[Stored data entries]
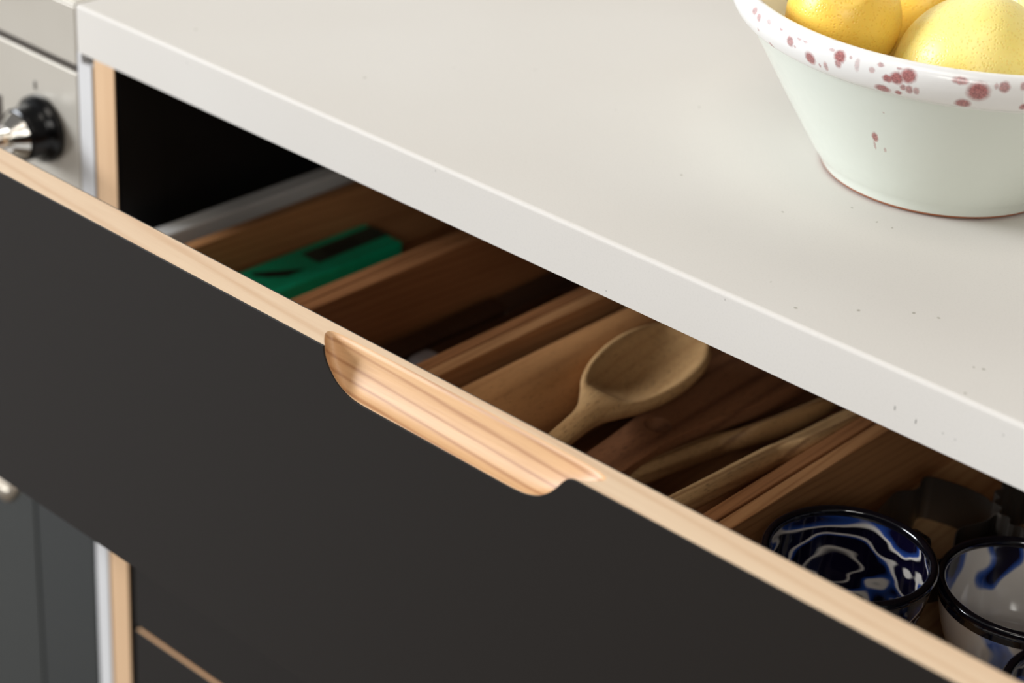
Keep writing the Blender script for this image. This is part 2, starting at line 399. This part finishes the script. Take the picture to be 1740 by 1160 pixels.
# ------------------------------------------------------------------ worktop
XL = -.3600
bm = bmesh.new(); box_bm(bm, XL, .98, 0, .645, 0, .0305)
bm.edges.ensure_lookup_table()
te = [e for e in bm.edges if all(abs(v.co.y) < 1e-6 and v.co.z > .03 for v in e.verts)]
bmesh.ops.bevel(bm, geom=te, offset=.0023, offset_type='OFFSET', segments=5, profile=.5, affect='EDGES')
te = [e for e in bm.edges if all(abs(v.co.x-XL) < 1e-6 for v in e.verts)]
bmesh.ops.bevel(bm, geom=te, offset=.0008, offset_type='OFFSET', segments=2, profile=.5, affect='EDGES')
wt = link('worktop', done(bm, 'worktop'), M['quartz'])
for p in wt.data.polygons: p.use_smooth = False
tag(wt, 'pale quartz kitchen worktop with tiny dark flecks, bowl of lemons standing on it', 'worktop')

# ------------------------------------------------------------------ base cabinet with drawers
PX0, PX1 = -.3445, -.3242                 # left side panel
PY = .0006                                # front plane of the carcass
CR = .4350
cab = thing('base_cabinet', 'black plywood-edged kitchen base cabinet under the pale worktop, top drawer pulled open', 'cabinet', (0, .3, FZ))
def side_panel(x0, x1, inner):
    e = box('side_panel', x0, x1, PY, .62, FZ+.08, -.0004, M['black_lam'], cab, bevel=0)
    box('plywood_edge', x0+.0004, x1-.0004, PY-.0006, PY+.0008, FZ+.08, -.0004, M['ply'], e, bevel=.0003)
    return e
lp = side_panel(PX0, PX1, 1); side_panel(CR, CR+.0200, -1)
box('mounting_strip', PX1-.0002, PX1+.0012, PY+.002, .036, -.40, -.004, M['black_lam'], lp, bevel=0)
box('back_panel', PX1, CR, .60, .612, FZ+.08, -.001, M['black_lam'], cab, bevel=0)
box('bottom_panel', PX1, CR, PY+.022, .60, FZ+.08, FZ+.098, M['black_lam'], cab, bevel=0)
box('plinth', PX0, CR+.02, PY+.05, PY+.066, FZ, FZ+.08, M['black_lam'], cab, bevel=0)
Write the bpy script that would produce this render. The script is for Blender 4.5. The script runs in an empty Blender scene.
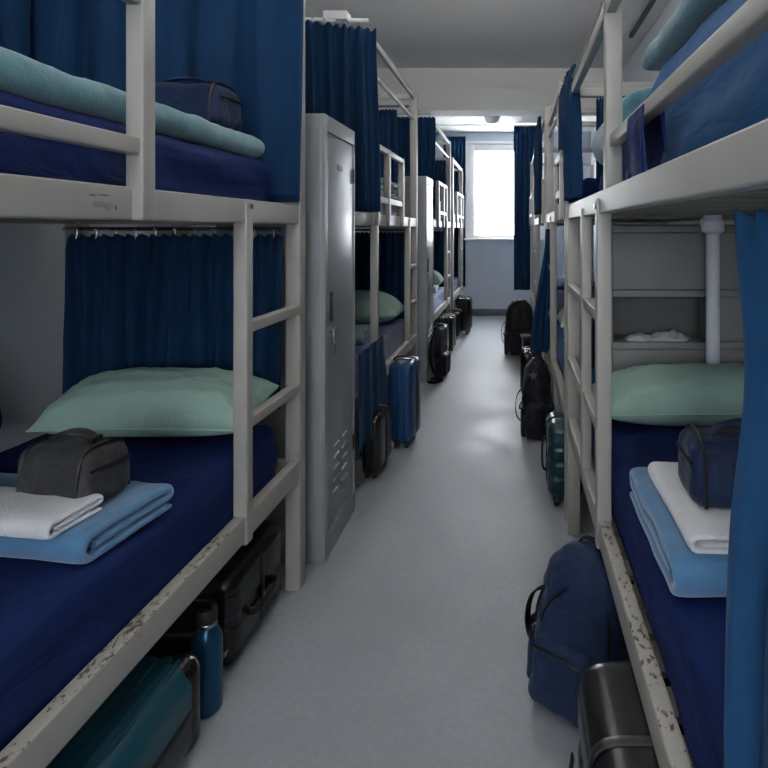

§ Directive
Using the material above, retype each entry exactly and omit the pictures.

§ Problem solution
Keep writing the Blender script for this image. This is part 2, starting at line 399. This part finishes the script. Take the picture to be 1740 by 1160 pixels.
# ------------------------------------------------------------------ worktop
XL = -.3600
bm = bmesh.new(); box_bm(bm, XL, .98, 0, .645, 0, .0305)
bm.edges.ensure_lookup_table()
te = [e for e in bm.edges if all(abs(v.co.y) < 1e-6 and v.co.z > .03 for v in e.verts)]
bmesh.ops.bevel(bm, geom=te, offset=.0023, offset_type='OFFSET', segments=5, profile=.5, affect='EDGES')
te = [e for e in bm.edges if all(abs(v.co.x-XL) < 1e-6 for v in e.verts)]
bmesh.ops.bevel(bm, geom=te, offset=.0008, offset_type='OFFSET', segments=2, profile=.5, affect='EDGES')
wt = link('worktop', done(bm, 'worktop'), M['quartz'])
for p in wt.data.polygons: p.use_smooth = False
tag(wt, 'pale quartz kitchen worktop with tiny dark flecks, bowl of lemons standing on it', 'worktop')

# ------------------------------------------------------------------ base cabinet with drawers
PX0, PX1 = -.3445, -.3242                 # left side panel
PY = .0006                                # front plane of the carcass
CR = .4350
cab = thing('base_cabinet', 'black plywood-edged kitchen base cabinet under the pale worktop, top drawer pulled open', 'cabinet', (0, .3, FZ))
def side_panel(x0, x1, inner):
    e = box('side_panel', x0, x1, PY, .62, FZ+.08, -.0004, M['black_lam'], cab, bevel=0)
    box('plywood_edge', x0+.0004, x1-.0004, PY-.0006, PY+.0008, FZ+.08, -.0004, M['ply'], e, bevel=.0003)
    return e
lp = side_panel(PX0, PX1, 1); side_panel(CR, CR+.0200, -1)
box('mounting_strip', PX1-.0002, PX1+.0012, PY+.002, .036, -.40, -.004, M['black_lam'], lp, bevel=0)
box('back_panel', PX1, CR, .60, .612, FZ+.08, -.001, M['black_lam'], cab, bevel=0)
box('bottom_panel', PX1, CR, PY+.022, .60, FZ+.08, FZ+.098, M['black_lam'], cab, bevel=0)
box('plinth', PX0, CR+.02, PY+.05, PY+.066, FZ, FZ+.08, M['black_lam'], cab, bevel=0)
Write the bpy script that would produce this render. The script is for Blender 4.5. The script runs in an empty Blender scene.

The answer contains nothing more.